There have been massive and ongoing protests here in Korea over the government's efforts to comply with what should have been a rather routine resumption of imports of U.S. beef. Most international analyses of this situation that I have seen focus on the fact that it is about more than beef, but that it's not necessarily simple anti-Americanism either. Something in-between: it's about authority and control – meaning, whether or not South Korea can or should yield to American pressure to resume imports, or whether it should stand on its own authority and resist.
I find this intriguing, given my own neverending saga over the question of authority and how to deploy it successfully in my current work environment.
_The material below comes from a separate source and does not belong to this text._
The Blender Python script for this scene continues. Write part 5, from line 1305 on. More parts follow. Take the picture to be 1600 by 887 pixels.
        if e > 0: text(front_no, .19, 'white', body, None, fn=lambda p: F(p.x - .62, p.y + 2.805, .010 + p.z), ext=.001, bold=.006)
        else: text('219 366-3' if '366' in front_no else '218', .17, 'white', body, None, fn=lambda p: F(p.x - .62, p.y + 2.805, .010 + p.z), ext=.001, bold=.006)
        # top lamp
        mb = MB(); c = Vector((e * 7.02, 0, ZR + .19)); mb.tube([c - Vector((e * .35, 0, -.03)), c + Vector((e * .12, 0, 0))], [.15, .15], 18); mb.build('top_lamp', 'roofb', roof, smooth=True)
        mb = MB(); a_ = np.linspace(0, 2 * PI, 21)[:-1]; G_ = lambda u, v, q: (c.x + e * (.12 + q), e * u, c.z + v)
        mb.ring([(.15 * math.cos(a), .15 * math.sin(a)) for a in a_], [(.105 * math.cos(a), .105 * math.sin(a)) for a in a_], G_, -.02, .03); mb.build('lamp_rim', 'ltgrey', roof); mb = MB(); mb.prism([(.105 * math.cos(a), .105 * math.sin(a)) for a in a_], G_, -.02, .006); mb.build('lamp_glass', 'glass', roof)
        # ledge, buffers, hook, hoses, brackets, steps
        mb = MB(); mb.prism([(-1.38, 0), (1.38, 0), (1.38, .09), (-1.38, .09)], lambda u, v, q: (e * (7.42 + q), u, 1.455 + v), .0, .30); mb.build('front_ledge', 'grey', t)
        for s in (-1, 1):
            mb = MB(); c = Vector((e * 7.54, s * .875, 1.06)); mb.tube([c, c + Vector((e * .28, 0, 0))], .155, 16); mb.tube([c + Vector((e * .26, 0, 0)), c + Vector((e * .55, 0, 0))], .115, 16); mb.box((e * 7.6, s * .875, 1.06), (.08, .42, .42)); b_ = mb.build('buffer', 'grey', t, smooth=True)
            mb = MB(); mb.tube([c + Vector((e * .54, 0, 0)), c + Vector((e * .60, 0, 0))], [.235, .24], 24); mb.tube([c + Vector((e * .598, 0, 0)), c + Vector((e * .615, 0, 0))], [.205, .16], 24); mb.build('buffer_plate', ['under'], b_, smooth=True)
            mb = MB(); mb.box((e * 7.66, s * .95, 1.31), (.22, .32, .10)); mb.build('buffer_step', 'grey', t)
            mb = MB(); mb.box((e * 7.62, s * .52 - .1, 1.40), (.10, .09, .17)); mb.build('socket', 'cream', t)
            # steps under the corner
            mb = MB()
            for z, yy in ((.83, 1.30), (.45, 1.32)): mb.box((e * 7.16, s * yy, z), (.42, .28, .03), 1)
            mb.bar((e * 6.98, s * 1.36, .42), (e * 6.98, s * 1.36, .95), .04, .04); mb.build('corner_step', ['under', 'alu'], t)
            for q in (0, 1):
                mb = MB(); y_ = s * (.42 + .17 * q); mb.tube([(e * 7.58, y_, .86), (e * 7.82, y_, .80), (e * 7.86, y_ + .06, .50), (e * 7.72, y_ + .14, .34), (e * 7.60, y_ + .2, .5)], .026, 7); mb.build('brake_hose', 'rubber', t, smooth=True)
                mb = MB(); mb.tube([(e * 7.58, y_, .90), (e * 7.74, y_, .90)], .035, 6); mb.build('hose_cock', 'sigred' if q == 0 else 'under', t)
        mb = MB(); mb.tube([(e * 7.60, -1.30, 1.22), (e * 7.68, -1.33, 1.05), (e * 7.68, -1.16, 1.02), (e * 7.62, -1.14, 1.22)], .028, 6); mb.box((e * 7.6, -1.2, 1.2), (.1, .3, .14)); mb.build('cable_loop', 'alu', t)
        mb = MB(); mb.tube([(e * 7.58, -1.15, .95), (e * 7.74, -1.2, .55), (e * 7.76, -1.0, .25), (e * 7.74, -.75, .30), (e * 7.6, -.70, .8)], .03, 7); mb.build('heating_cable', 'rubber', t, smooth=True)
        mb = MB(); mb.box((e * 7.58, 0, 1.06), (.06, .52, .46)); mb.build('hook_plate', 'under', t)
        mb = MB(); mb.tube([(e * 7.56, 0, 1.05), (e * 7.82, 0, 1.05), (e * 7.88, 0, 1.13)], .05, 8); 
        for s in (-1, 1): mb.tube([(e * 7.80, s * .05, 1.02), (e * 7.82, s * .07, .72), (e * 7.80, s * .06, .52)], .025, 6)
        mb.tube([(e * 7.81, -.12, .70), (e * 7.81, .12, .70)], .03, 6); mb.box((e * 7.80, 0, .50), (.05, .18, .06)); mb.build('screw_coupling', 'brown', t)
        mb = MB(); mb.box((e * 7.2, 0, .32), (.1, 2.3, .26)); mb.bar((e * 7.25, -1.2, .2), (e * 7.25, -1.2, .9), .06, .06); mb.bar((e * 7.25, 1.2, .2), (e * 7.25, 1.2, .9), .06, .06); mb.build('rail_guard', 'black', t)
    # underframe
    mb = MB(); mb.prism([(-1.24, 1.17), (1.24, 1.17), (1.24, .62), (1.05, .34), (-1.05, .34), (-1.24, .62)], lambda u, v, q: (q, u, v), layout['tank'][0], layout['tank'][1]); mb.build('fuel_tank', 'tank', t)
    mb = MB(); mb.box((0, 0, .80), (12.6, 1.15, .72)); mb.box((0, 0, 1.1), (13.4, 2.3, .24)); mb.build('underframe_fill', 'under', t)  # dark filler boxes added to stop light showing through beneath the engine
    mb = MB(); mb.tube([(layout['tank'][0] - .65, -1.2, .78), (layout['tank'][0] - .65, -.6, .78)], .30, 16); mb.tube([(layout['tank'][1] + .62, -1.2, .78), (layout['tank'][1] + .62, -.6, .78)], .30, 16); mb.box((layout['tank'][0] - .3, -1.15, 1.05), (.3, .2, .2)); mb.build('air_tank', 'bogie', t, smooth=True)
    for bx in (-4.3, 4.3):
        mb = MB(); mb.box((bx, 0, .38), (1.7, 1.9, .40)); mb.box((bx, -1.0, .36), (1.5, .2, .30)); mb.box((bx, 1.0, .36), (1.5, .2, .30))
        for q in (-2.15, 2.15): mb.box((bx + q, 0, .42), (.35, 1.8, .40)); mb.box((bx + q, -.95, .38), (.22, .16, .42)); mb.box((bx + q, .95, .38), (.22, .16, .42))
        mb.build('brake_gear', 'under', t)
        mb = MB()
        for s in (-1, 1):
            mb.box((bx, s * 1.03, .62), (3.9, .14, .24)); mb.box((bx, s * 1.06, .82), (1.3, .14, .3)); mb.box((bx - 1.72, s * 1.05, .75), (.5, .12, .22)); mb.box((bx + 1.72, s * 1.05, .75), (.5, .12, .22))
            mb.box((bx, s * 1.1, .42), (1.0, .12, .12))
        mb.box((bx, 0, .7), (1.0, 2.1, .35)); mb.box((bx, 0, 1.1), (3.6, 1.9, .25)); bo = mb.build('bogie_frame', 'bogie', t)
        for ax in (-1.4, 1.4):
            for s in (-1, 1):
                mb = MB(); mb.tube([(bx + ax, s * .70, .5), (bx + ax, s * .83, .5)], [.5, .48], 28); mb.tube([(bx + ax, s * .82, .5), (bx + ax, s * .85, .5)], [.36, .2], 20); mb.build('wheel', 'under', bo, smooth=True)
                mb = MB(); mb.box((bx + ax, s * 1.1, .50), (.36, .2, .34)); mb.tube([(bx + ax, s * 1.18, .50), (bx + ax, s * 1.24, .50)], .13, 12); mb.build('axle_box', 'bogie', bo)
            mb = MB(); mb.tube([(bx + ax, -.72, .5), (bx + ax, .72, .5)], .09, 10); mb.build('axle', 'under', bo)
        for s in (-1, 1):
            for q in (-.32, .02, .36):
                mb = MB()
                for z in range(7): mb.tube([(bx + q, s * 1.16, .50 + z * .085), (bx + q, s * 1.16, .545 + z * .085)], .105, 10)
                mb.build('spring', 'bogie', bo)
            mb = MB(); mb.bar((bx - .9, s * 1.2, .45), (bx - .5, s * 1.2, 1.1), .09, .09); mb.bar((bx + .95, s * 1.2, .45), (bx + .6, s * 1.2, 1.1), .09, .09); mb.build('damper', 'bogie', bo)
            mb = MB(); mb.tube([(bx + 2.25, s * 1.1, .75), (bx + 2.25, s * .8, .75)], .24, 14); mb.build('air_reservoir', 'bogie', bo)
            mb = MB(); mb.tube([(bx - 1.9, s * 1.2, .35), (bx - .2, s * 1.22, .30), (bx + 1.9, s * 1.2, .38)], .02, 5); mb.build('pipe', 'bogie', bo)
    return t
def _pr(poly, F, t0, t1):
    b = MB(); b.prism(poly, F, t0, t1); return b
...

This evening, I became frustrated because I felt that one of my coworkers had undercut my authority by telling me, in front of a student, that maybe I shouldn't make them stay late to finish homework (a fairly common form of mild discipline for students who don't complete their work). This set me up, since to make the student stay at that point I was not only being "unfair" to the student but also ignoring the plea for compassion from one of the student's other teachers.
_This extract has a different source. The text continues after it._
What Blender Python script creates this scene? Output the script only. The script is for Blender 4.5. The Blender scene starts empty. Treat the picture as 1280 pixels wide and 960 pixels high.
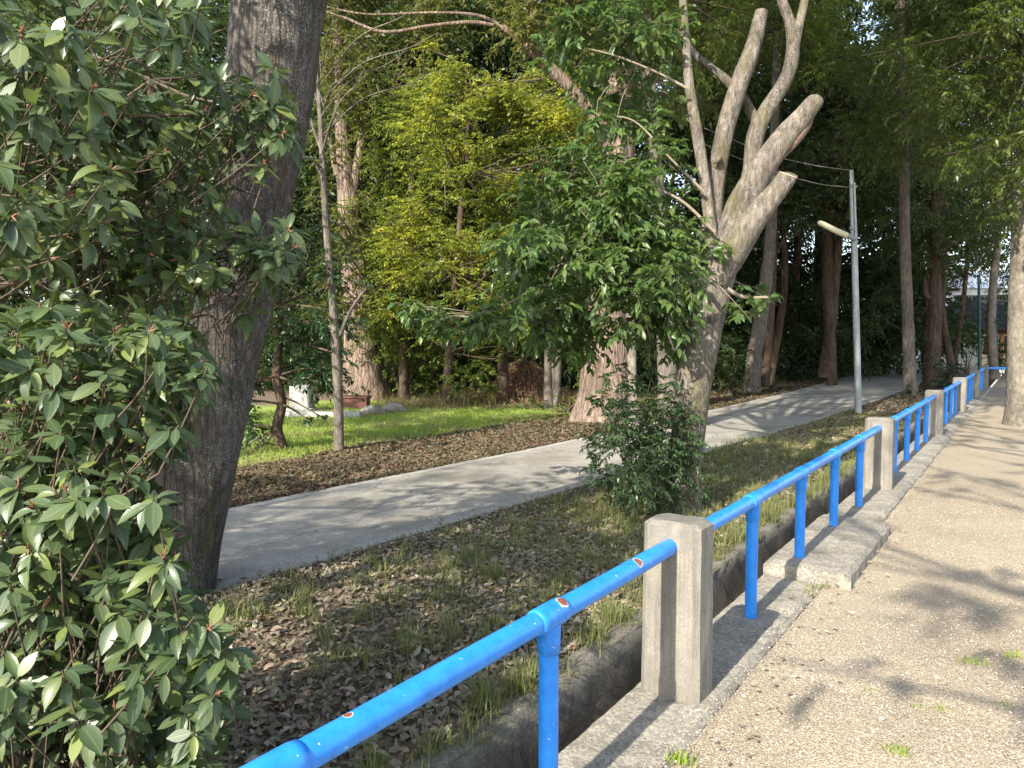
import bpy, math, random
import numpy as np
from mathutils import Vector
R = math.radians
scene = bpy.context.scene
COL = scene.collection

# ------------------------------------------------------------------ camera geometry
F = 900.0; CX = 640.0; CY = 480.0; H = 1.6; HOR = 428.0
PITCH = math.atan((CY - HOR) / F)
cp, sp = math.cos(PITCH), math.sin(PITCH)
def ray(px, py):
    a = (px - CX) / F; b = (CY - py) / F
    # camera forward (0,cp,-sp), up (0,sp,cp), right (1,0,0)
    return np.array([a, cp + b * sp, -sp + b * cp])
def G(px, py, z=0.0):
    d = ray(px, py); t = (z - H) / d[2]
    return np.array([d[0] * t, d[1] * t, z])
def P(px, py, Y):
    d = ray(px, py); t = Y / d[1]
    return np.array([d[0] * t, Y, H + d[2] * t])
U = np.array([0.583, 0.8125]); U /= np.linalg.norm(U)
V = np.array([U[1], -U[0]])
def SP(s, p, z=0.0):
    return np.array([s * U[0] + p * V[0], s * U[1] + p * V[1], z])
FANG = math.atan2(U[1], U[0])

# ------------------------------------------------------------------ object helpers
def tag(o, label=None, cat=None, group=None, kind=None):
    if label: o['label'] = label
    if cat: o['category'] = cat
    if group: o['group'] = group
    if kind: o['kind'] = kind
    return o
def empty(name, loc, label, cat, group=None, rz=0.0):
    o = bpy.data.objects.new(name, None); COL.objects.link(o)
    o.location = [float(a) for a in loc]; o.rotation_euler = (0, 0, rz)
    o.empty_display_size = 0.2
    return tag(o, label, cat, group)

class MB:
    """collects vertices / polygons (numpy) and builds ONE mesh"""
    def __init__(self):
        self.v = []; self.f = []; self.n = 0; self.uv = []; self.mi = []
    def add(self, verts, faces, mi=0, uv=None):
        verts = np.asarray(verts, dtype=np.float64).reshape(-1, 3)
        faces = np.asarray(faces, dtype=np.int64)
        self.v.append(verts); self.f.append(faces + self.n)
        self.mi.append(np.full(len(faces), mi, dtype=np.int32))
        self.uv.append(uv)
        self.n += len(verts)
    def build(self, name, mats, parent=None, smooth=True, local=False):
        me = bpy.data.meshes.new(name)
        V_ = np.concatenate(self.v)
        o = bpy.data.objects.new(name, me); COL.objects.link(o)
        if parent is not None:
            o.parent = parent
            if not local:
                V_ = V_ - np.array(parent.get('_org', list(parent.location)), dtype=np.float64)
        me.vertices.add(len(V_)); me.vertices.foreach_set('co', V_.astype(np.float32).ravel())
        loops = np.concatenate([f.ravel() for f in self.f]).astype(np.int32)
        tot = np.concatenate([np.full(len(f), f.shape[1], dtype=np.int32) for f in self.f])
        start = np.concatenate([[0], np.cumsum(tot)[:-1]]).astype(np.int32)
        me.loops.add(len(loops)); me.loops.foreach_set('vertex_index', loops)
        me.polygons.add(len(tot)); me.polygons.foreach_set('loop_start', start)
        me.polygons.foreach_set('loop_total', tot)
        if any(u is not None for u in self.uv):
            ul = me.uv_layers.new(name='UVMap')
            alluv = np.concatenate([np.zeros((len(v), 2)) if u is None else u for u, v in zip(self.uv, self.v)])
            ul.data.foreach_set('uv', alluv[loops].astype(np.float32).ravel())
        if not isinstance(mats, (list, tuple)): mats = [mats]
        for m in mats: me.materials.append(m)
        me.polygons.foreach_set('material_index', np.concatenate(self.mi))
        me.polygons.foreach_set('use_smooth', np.full(len(tot), bool(smooth)))
        me.update(); me.validate()
        return o

def unit(a):
    a = np.asarray(a, dtype=float)
    return a / np.maximum(np.linalg.norm(a, axis=-1, keepdims=True), 1e-9)

def catmull(pts, n):
    pts = np.asarray(pts, float)
    if len(pts) < 3:
        t = np.linspace(0, 1, n)[:, None]; return pts[0] * (1 - t) + pts[-1] * t
    p = np.vstack([2 * pts[0] - pts[1], pts, 2 * pts[-1] - pts[-2]])
    out = []
    seg = len(pts) - 1
    for q in np.linspace(0, seg, n):
        i = min(int(q), seg - 1); t = q - i
        a, b, c, d = p[i], p[i + 1], p[i + 2], p[i + 3]
        out.append(0.5 * (2 * b + (c - a) * t + (2 * a - 5 * b + 4 * c - d) * t * t + (3 * b - a - 3 * c + d) * t ** 3))
    return np.array(out)

def tube(mb, pts, rad, k=10, rough=0.0, seed=0, mi=0, cap=True, capmi=None, n=None, lobes=0.0):
    """pts (m,3), rad (m) -> smooth tapered tube with lumpy surface"""
    pts = np.asarray(pts, float); rad = np.asarray(rad, float)
    if n:
        pr = catmull(np.hstack([pts, rad[:, None]]), n); pts = pr[:, :3]; rad = np.maximum(pr[:, 3], 1e-3)
    m = len(pts)
    tan = unit(np.gradient(pts, axis=0))
    ref = np.array([0.0, 1, 0]) if abs(tan[0][1]) < 0.9 else np.array([1.0, 0, 0])
    a = unit(np.cross(tan[0], ref)); A = []; B = []
    for i in range(m):
        a = unit(a - tan[i] * np.dot(a, tan[i])); A.append(a); B.append(np.cross(tan[i], a))
    A = np.array(A); B = np.array(B)
    th = np.arange(k) / k * 2 * math.pi
    rr = rad[:, None] * np.ones((1, k))
    if rough > 0:
        g = np.random.default_rng(seed)
        L = np.concatenate([[0], np.cumsum(np.linalg.norm(np.diff(pts, axis=0), axis=1))])
        nz = np.zeros((m, k))
        for j in range(9):
            f1 = g.integers(1, 7 if k >= 16 else 4); f2 = g.uniform(1.0, 9.0) ; ph = g.uniform(0, 6.28, 2)
            nz += np.sin(f1 * th[None, :] + ph[0] + 1.2 * np.sin(L[:, None] * 0.9 + j)) * np.cos(f2 * L[:, None] + ph[1]) / (1 + 0.25 * f1)
        rr = rr * (1 + rough * nz / 2.2)
        if lobes:
            f = np.clip(1 - L / (L[-1] * 0.22), 0, 1)[:, None]
            rr = rr * (1 + lobes * f ** 1.6 * (0.6 + 0.8 * np.maximum(0, np.sin(5 * th + seed)))[None, :])
    v = pts[:, None, :] + rr[..., None] * (np.cos(th)[None, :, None] * A[:, None, :] + np.sin(th)[None, :, None] * B[:, None, :])
    idx = np.arange(m * k).reshape(m, k)
    nx = np.roll(idx, -1, axis=1)
    f = np.stack([idx[:-1], nx[:-1], nx[1:], idx[1:]], -1).reshape(-1, 4)
    mb.add(v.reshape(-1, 3), f, mi)
    if cap:
        for e, s in ((m - 1, 1), (0, -1)):
            c = pts[e] + tan[e] * s * rad[e] * (0.12 if capmi is None else 0.02)
            ring = v[e]
            vv = np.vstack([ring, c[None]])
            ff = [[i, (i + 1) % k, k] if s > 0 else [(i + 1) % k, i, k] for i in range(k)]
            mb.add(vv, ff, mi if capmi is None else capmi)

def box(mb, lo, hi, mi=0, bev=0.0, rot=0.0, org=(0, 0, 0), taper=1.0):
    """chamfered box (vertical corners cut) in local coords, rotated about z, moved to org"""
    x0, y0, z0 = lo; x1, y1, z1 = hi
    b = bev
    def ring(z, s, ins):
        cx, cy = (x0 + x1) / 2, (y0 + y1) / 2
        X0, X1, Y0, Y1 = x0 + ins, x1 - ins, y0 + ins, y1 - ins
        q = b if b > 0 else 1e-4
        pr = [(X0 + q, Y0), (X1 - q, Y0), (X1, Y0 + q), (X1, Y1 - q), (X1 - q, Y1), (X0 + q, Y1), (X0, Y1 - q), (X0, Y0 + q)]
        return [((x - cx) * s + cx, (y - cy) * s + cy, z) for x, y in pr]
    t = b * 0.6 if b > 0 else 0
    rings = [ring(z0, 1, 0), ring(z1 - t, taper, 0), ring(z1, taper, t)] if t else [ring(z0, 1, 0), ring(z1, taper, 0)]
    v = np.array([p for r in rings for p in r])
    c, s_ = math.cos(rot), math.sin(rot)
    v = np.stack([v[:, 0] * c - v[:, 1] * s_ + org[0], v[:, 0] * s_ + v[:, 1] * c + org[1], v[:, 2] + org[2]], -1)
    n = len(rings)
    fs = [[r * 8 + i, r * 8 + (i + 1) % 8, (r + 1) * 8 + (i + 1) % 8, (r + 1) * 8 + i] for r in range(n - 1) for i in range(8)]
    base = mb.n
    mb.add(v, fs, mi)
    mb.add(v[:8], [list(range(7, -1, -1))], mi)
    mb.add(v[-8:], [list(range(8))], mi)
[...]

When I complained about this, the response was: oh, we're not undercutting your authority. And a demand for concrete examples of other times I felt this occurred, since I had worded my complaint rather broadly, and said that I felt my authority was "frequently undercut." This wasn't wise of me, as arguments with my one supervisor always seem to devolve into arguments of the factuality of my complaints – a good strategy on his part, since the burden of proof is on the complainer.
Regardless of the wisdom my complaint, I found myself feeling especially put off by a suggestion that somehow the only reason I lacked authority with my students is because I somehow don't have the creativity or force of personality to make that authority for myself. And coming home and looking at the news, I started to think about the radically different relationships American and Korean cultures cultivate with respect to the concept and practice of authority. All of which is to say, I'm aware that there's a cultural gap underlying the communication gap, which is brought to the fore by the "authority" gap that I'm experiencing everyday. And I have no idea how to proceed.